WHAT YOU WILL DO>
Every line with the word "scene" in it should be extracted from the data that follows.

RECORD EXCERPTS>
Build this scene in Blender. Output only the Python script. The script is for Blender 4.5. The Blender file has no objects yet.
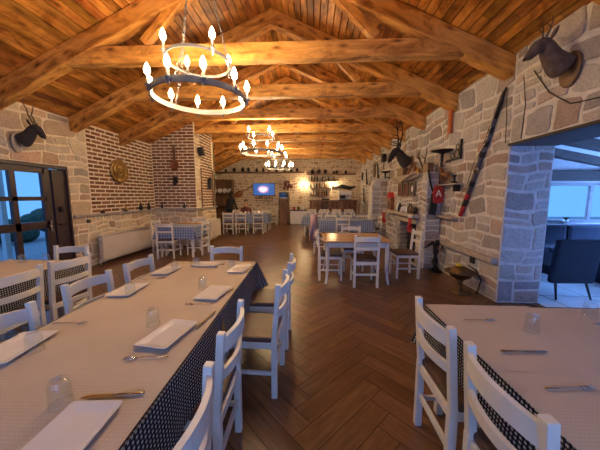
import bpy, bmesh, math, random
from mathutils import Vector, Matrix, Euler
PI = math.pi
R = math.radians
S = bpy.context.scene
C = S.collection
V = Vector

# ------------------------------------------------------------------ materials
def new_mat(name):
    m = bpy.data.materials.new(name); m.use_nodes = True
    nt = m.node_tree
    return m, nt, nt.nodes['Principled BSDF']
def N(nt, typ, **kw):
    n = nt.nodes.new(typ)
    for k, v in kw.items():
        if k.startswith('i_'): n.inputs[k[2:].replace('_', ' ')].default_value = v
        else: setattr(n, k, v)
    return n
def ramp(nt, fac, stops):
    r = nt.nodes.new('ShaderNodeValToRGB'); e = r.color_ramp.elements
    while len(e) < len(stops): e.new(0.5)
    for x, (p, c) in zip(e, stops):
        x.position = p; x.color = (*c, 1)
    nt.links.new(fac, r.inputs[0]); return r.outputs[0]
def mul(nt, a, b, fac=1.0, mode='MULTIPLY'):
    m = nt.nodes.new('ShaderNodeMix'); m.data_type = 'RGBA'; m.blend_type = mode
    m.inputs[0].default_value = fac
    nt.links.new(a, m.inputs[6])
    if isinstance(b, tuple): m.inputs[7].default_value = (*b, 1)
    else: nt.links.new(b, m.inputs[7])
    return m.outputs[2]
def bump(nt, b, h, strength, dist=0.01):
    n = nt.nodes.new('ShaderNodeBump'); n.inputs['Strength'].default_value = strength
    n.inputs['Distance'].default_value = dist
    nt.links.new(h, n.inputs['Height']); nt.links.new(n.outputs[0], b.inputs['Normal'])
def coords(nt, scale=(1,1,1), kind='Object'):
    t = nt.nodes.new('ShaderNodeTexCoord'); m = nt.nodes.new('ShaderNodeMapping')
    m.inputs['Scale'].default_value = scale
    nt.links.new(t.outputs[kind], m.inputs[0]); return m.outputs[0]
def noise(nt, vec, scale, detail=4, rough=0.55, dist=0.0):
    n = N(nt, 'ShaderNodeTexNoise'); n.inputs['Scale'].default_value = scale
    n.inputs['Detail'].default_value = detail; n.inputs['Roughness'].default_value = rough
    n.inputs['Distortion'].default_value = dist
    nt.links.new(vec, n.inputs['Vector']); return n.outputs[0]

def plain(name, col, rough=0.5, metal=0.0, var=0.12, nscale=9, bmp=0.0, spec=None, sheen=0):
    m, nt, b = new_mat(name)
    v = coords(nt)
    f = noise(nt, v, nscale)
    lo = tuple(max(0, c*(1-var)) for c in col); hi = tuple(min(1, c*(1+var)) for c in col)
    nt.links.new(ramp(nt, f, [(0.3, lo), (0.7, hi)]), b.inputs['Base Color'])
    b.inputs['Roughness'].default_value = rough; b.inputs['Metallic'].default_value = metal
    if spec is not None: b.inputs['Specular IOR Level'].default_value = spec
    if bmp: bump(nt, b, noise(nt, v, nscale*6), bmp, 0.004)
    return m
def emis(name, col, strength):
    m, nt, b = new_mat(name)
    b.inputs['Base Color'].default_value = (*col, 1)
    b.inputs['Emission Color'].default_value = (*col, 1); b.inputs['Emission Strength'].default_value = strength
    return m
def wood(name, lo, hi, axis='Y', rough=0.45, knots=True, attr=False, scale=1.0, bmp=0.15, along=0.12):
    m, nt, b = new_mat(name)
    sc = {'X': (along, 1, 1), 'Y': (1, along, 1), 'Z': (1, 1, along)}[axis]
    v = coords(nt, tuple(s*scale for s in sc))
    f = noise(nt, v, 14, 6, 0.6, 0.6)
    col = ramp(nt, f, [(0.28, lo), (0.5, tuple((a+c)/2 for a, c in zip(lo, hi))), (0.72, hi)])
    if knots:
        sk = {'X': (.4, 1, 1), 'Y': (1, .4, 1), 'Z': (1, 1, .4)}[axis]
        vk = coords(nt, tuple(s*scale for s in sk))
        w = N(nt, 'ShaderNodeTexVoronoi'); w.inputs['Scale'].default_value = 7.0
        nt.links.new(vk, w.inputs['Vector'])
        k = ramp(nt, w.outputs['Distance'], [(0.05, (.16, .08, .04)), (0.20, (.8, .7, .6)), (0.3, (1, 1, 1))])
        col = mul(nt, col, k, 0.9)
        big = noise(nt, vk, 4.5, 4, 0.65, 1.2)
        col = mul(nt, col, ramp(nt, big, [(0.36, (.32, .20, .12)), (0.5, (.85, .78, .7)), (0.64, (1.1, 1.1, 1.1))]), 0.9)
    if attr:
        a = N(nt, 'ShaderNodeAttribute', attribute_name='tint')
        col = mul(nt, col, a.outputs['Color'])
    nt.links.new(col, b.inputs['Base Color'])
    b.inputs['Roughness'].default_value = rough
    if bmp: bump(nt, b, f, bmp, 0.004)
    return m
def stone_mat(name, lo, hi, rough=0.9):
    m, nt, b = new_mat(name)
    v = coords(nt)
    f = noise(nt, v, 5.0, 8, 0.7)
    g = noise(nt, v, 38.0, 5, 0.8)
    col = ramp(nt, f, [(0.3, lo), (0.7, hi)])
    col = mul(nt, col, ramp(nt, g, [(0.32, (.45, .43, .43)), (0.48, (.95, .95, .95)), (0.7, (1.2, 1.17, 1.15))]), 0.8)
    a = N(nt, 'ShaderNodeAttribute', attribute_name='tint')
    col = mul(nt, col, a.outputs['Color'])
    nt.links.new(col, b.inputs['Base Color']); b.inputs['Roughness'].default_value = rough
    b.inputs['Specular IOR Level'].default_value = 0.2
    mx = N(nt, 'ShaderNodeMath', operation='ADD'); nt.links.new(f, mx.inputs[0]); nt.links.new(g, mx.inputs[1])
    bump(nt, b, mx.outputs[0], 0.5, 0.012)
    return m
def gingham(name, dark, light, size=0.03, rough=0.85, midf=.28):
    m, nt, b = new_mat(name)
    t = nt.nodes.new('ShaderNodeTexCoord'); s = nt.nodes.new('ShaderNodeSeparateXYZ')
    nt.links.new(t.outputs['UV'], s.inputs[0])
    outs = []
    for k in (0, 1):
        a = N(nt, 'ShaderNodeMath', operation='DIVIDE'); nt.links.new(s.outputs[k], a.inputs[0]); a.inputs[1].default_value = size*2
        fr = N(nt, 'ShaderNodeMath', operation='FRACT'); nt.links.new(a.outputs[0], fr.inputs[0])
        g = N(nt, 'ShaderNodeMath', operation='GREATER_THAN'); nt.links.new(fr.outputs[0], g.inputs[0]); g.inputs[1].default_value = 0.5
        outs.append(g.outputs[0])
    ad = N(nt, 'ShaderNodeMath', operation='ADD'); nt.links.new(outs[0], ad.inputs[0]); nt.links.new(outs[1], ad.inputs[1])
    hf = N(nt, 'ShaderNodeMath', operation='MULTIPLY'); nt.links.new(ad.outputs[0], hf.inputs[0]); hf.inputs[1].default_value = 0.5
    mid = tuple(d*(1-midf)+l*midf for d, l in zip(dark, light))
    nt.links.new(ramp(nt, hf.outputs[0], [(0.0, dark), (0.5, mid), (1.0, light)]), b.inputs['Base Color'])
    nt.nodes[-1].color_ramp.interpolation = 'LINEAR'
    b.inputs['Roughness'].default_value = rough; b.inputs['Specular IOR Level'].default_value = 0.15
    return m
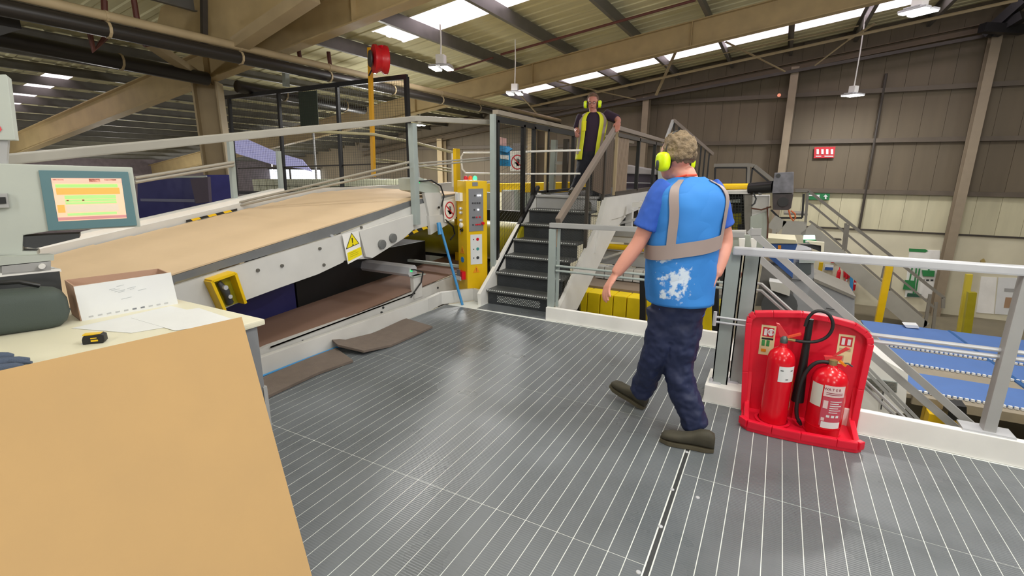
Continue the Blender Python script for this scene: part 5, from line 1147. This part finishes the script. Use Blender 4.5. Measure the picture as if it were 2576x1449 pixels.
MB().bar(p+u1*.475+e*.03, p+u1*.45+e*.065, .03, .012).build('safety_clip', MATS['orange'], we)
MB().tube([p+u1*.46+e*.04, p+u1*.465+e*.075, p+u1*.45+e*.10], .005, 6).build('valve_arm', DGREY, we)
h2 = [p+u1*.455-e*.02, p+u1*.455-e*.06, p+u1*.43-e*.10, p+u1*.36-e*.135, p+u1*.26-e*.15-bk*.0, p+u1*.14-e*.15, p+u1*.07-e*.14, p+u1*.04-e*.12]
MB().tube(smooth_pts(h2), .0115, 10).build('hose', RUBBER, we, smooth=1)
MB().tube([p+u1*.045-e*.125, p+u1*.02-e*.11], [.014, .009], 10).build('nozzle', BLACK, we)
curved(p, R2, -68, -26, .20, .34, mat('label grey', (206, 206, 196), .6), 'white_label', we)
l2 = curved(p, R2, -22, 46, .275, .345, mat('label white', (226, 200, 200), .6), 'title_label', we)
l3 = curved(p, R2, -22, 46, .085, .272, mat('label pink', (196, 74, 92), .5), 'instruction_label', we)
curved(p, R2, -16, 46, .075, .115, PAPER, 'bottom_label', we, .0022)
for i in range(6): curved(p, R2, 2, 2+(38 if i % 2 == 0 else 28), .245-i*.014, .25-i*.014, PAPER, 'print', l3, .002, 4)
for i in range(3): curved(p, R2, -4+i*15, 6+i*15, .145, .16, PAPER, 'pictogram', l3, .002, 3)
curved(p, R2, -18, -4, .20, .25, MATS['label white'], 'pictogram', l3, .002, 4); curved(p, R2, -18, -8, .12, .14, MATS['label white'], 'pictogram', l3, .002, 3)
# WATER lettering wrapped on the title label, one letter at a time
for i, ch in enumerate('WATER'):
    a_ = math.radians(-16 + i*10.5); d = (-bk*math.cos(a_) + e*math.sin(a_)); tx = (bk*math.sin(a_) + e*math.cos(a_))
    text('letter', ch, .022, frame(p + d*(R2+.0022) + u1*.322, tx, u1), mat('print maroon', (150, 50, 70), .5), l2, .0003)
for i in range(2): curved(p, R2, -14, 38, .298-i*.010, .302-i*.010, mat('print maroon', (150, 50, 70), .5), 'print', l2, .002, 4)
# ================================================================ HIGH BAY LAMPS in view
def bay(name_label, pos, s=1.0, power=90, rot=.0, cable=None, col=LAMP_COL):
    pos = Vector(pos); t = thing('high_bay_lamp', name_label, 'lamp', tuple(pos), None)
    R_ = Matrix.Rotation(rot, 3, 'Z')
    def P_(x, y, z): return pos + (R_ @ Vector((x, y, z)))*s
    def pb(a, b, nm, m, par=t, bev=.0):
        vs = MB(); A, B = Vector(a), Vector(b); mb = MB(); mb.box(A, B); mb.v = [pos + (R_ @ v)*s for v in mb.v]; return mb.build(nm, m, par, bevel=bev)
    pb((-.17, -.10, .03), (.17, .10, .05), 'tray', ALU, bev=.005)
    for sx in (-.10, .10):
        h = pb((sx-.065, -.17, .0), (sx+.065, .17, .03), 'light_head', ALU, bev=.005); pb((sx-.055, -.16, -.014), (sx+.055, .16, .001), 'diffuser', GLOW, h)
    pb((-.07, -.07, .06), (.07, .07, .20), 'gear_box', WHITE, bev=.01)
    if cable: 
        c_ = Vector(cable); MB().tube([P_(0, 0, .2), P_(0, 0, .2).lerp(c_, .5)+Vector((.01, .0, 0)), c_], .012*s, 6).build('suspension', WHITE, t)
    area('lamp_light', pos + Vector((0, 0, -.02)), .36*s, .30*s, power, col, rot=(0, 0, rot))
    return t
L2 = at(1295, 236, y=10); bay('twin LED high bay lamp hanging on a long white cord, middle of picture', L2, 1.0, 130, .3, cable=at(1293, 8, q=(0, 0, 4.4+.5), n=(-S, 0, 1)) * 0 + Vector((L2.x, L2.y, RZ(L2.x, .6))))
L1 = at(1110, 172, y=8); bay('twin LED high bay lamp close under the roof near the red hose reel', L1, 1.15, 130, .3, cable=Vector((L1.x, L1.y, RZ(L1.x, .55))))
L3 = at(2310, 30, y=9.0); bay('bright twin LED lamp at the top right corner', L3, 1.0, 120, .9, cable=Vector((L3.x, L3.y, RZ(L3.x, .7))))
L4 = at(2145, 240, y=15.5); bay('small distant twin LED lamp in front of the cladding', L4, 1.1, 90, .9, cable=Vector((L4.x, L4.y, RZ(L4.x, .7))))
for px_, py_, yy, lb_ in ((340, 284, 9.0, 'distant lamp low under the roof left of the tan column'), (145, 310, 8.0, 'faint distant lamp at the far left under the roof')):
    L = at(px_, py_, y=yy); bay(lb_, L, .8, 110, .3, cable=Vector((L.x, L.y, RZ(L.x, .7))))
L = at(1057, 315, y=14.0); bay('tiny distant lamp above the tube rails beyond the fence', L, .9, 330, .3, cable=Vector((L.x, L.y, RZ(L.x, .7))))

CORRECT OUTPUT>
Build this scene in Blender. Output only the Python script. The script is for Blender 4.5. The Blender file has no objects yet.
S = bpy.context.scene
Continue the Blender Python script for this scene: part 5, from line 1147. This part finishes the script. Use Blender 4.5. Measure the picture as if it were 2576x1449 pixels.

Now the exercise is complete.